In Autism ; I have met my match. I am totally financially dependent on their dad & he makes sure everyone is aware of it. All teens will be embarrassed by their parents but I am an extra embarrassment: I sometimes have ran out of gas on the way to school (to teach me a lesson about budgeting). Their little brother is now a 6’ tall 200lb Autistic 13 year old with difficult, aggressive & inappropriate behaviors & I haven’t bought myself anything to wear that hasn’t come out of a thrift store for almost 3 years now.
I give up a lot so they can go to an out of boundary school with the best programs & activities available. They haven’t missed not one out of state travel opportunity & I & their little brother attend every fund raising event offered, even if it means having to return purchases to the store to buy groceries for a week.
I hate being powerless. I hate what that teaches them. I hate that they don’t know the real me.
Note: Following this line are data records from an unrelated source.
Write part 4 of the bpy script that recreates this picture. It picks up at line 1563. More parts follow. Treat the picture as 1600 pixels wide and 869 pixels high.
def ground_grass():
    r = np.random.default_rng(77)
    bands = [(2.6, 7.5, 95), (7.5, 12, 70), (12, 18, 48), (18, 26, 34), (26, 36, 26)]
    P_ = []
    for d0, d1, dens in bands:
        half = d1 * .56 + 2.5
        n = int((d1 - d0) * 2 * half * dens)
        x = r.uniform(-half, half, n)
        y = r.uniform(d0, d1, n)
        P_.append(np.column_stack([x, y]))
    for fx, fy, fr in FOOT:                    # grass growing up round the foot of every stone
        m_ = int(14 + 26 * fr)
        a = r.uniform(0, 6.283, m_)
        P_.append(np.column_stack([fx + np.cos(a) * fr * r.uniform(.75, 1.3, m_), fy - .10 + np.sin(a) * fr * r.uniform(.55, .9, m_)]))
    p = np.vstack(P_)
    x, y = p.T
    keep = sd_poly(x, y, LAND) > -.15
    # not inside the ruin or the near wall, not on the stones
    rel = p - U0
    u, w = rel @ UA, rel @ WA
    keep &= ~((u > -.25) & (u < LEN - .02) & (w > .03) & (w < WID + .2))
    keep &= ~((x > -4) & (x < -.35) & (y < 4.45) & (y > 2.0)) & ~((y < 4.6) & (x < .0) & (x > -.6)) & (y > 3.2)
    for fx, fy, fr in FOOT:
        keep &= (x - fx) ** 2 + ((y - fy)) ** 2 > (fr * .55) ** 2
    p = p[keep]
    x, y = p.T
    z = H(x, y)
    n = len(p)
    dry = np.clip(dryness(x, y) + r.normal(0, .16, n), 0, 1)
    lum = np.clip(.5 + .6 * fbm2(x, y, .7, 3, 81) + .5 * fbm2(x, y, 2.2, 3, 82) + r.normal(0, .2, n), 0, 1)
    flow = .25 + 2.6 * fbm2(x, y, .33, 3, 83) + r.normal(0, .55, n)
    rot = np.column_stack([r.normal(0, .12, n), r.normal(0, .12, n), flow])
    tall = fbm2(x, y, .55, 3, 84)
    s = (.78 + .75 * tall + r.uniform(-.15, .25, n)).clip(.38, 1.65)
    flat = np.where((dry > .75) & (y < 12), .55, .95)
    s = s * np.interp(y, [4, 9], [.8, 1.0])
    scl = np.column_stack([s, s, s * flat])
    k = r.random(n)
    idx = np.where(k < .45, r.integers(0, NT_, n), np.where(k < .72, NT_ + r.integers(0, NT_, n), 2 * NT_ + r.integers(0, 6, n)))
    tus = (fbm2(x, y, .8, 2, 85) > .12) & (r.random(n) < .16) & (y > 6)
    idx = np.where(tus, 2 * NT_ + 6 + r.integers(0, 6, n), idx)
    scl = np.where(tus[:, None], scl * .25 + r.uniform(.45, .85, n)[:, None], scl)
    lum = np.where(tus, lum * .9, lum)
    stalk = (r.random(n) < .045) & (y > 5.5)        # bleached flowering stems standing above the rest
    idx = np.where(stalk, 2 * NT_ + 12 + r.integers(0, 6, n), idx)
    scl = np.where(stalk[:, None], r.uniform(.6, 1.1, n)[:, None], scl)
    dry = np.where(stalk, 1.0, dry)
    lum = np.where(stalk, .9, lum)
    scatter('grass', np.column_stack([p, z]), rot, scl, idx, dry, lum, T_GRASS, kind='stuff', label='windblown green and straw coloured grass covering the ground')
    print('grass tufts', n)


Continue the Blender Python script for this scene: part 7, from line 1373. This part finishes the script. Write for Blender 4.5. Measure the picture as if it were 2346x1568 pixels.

Anyway ...
One night last year, that dumb reality show “Don’t Be Tardy For The Party” with the former Real Housewives star Kim came on & I remarked how (up until 10 years ago) similar her & I were: We look alike (when I used to bleach blonde), we both left home at 16, were both young single moms, both worked in Adult Entertainment industry & both went to Nursing school ( I worked as an RN from 1992-2005 though, not sure about her).
Then I said “EXCEPT ...” And I was going to say “ She was smart, landed an NFL player & married for money ...”
When one of them interjected “Except YOU went on to do something important with your life!”
And I was floored. “Like what?”, I asked. And she said “Like having all of us! And taking care of Luke! There’s no way she could handle all that!” I was still reeling when the other twin said “ Yeah; she’s really nothing like you. I don’t think she’s very smart ... but you know EVERYTHING ...”
What..? Of course, that epic revelation took about 60 seconds & they remain eye rolling, sighing, dramatic butt pains but I was truly on cloud 9 after that one!
A teacher in my college telling my sister (and everyone in her class) how "cute" I am and if I am single ("this girl's brother is so cute"). She also used to be my teacher, and she always had a crush on me. Even though she was like 60, it was really flattering. I never thought of myself as traditionally attractive or anything.
Pushing 40 when my children's mother decided she no longer wanted to be married to me. After separating, it didn't take long for news to get around.
At a high school function with dear daughter, her friend's mother ran up to me in disbelief of what she'd heard. I confirmed. She said, "What?! Is she nuts? They'll be coming out of the woodwork when they find out you're available, honey!"
Not arguing the merit (or lack thereof) of what she said, but what a gift! Ego boost extraordinaire!
At my work I am one of the older guys, and pretty often I will have a customer come in looking specifically for me and tell me they always look for me because I have all the answers. I usually joke and say " I guess you haven't talked to my ex wife, have you !" But it does feel good.
Also, sometimes a customer will say "You may not remember me, but you told me how to do something and it worked, thanks !" I took off for a week, and my manager said " We missed you, people kept asking for you. Those are nice moments.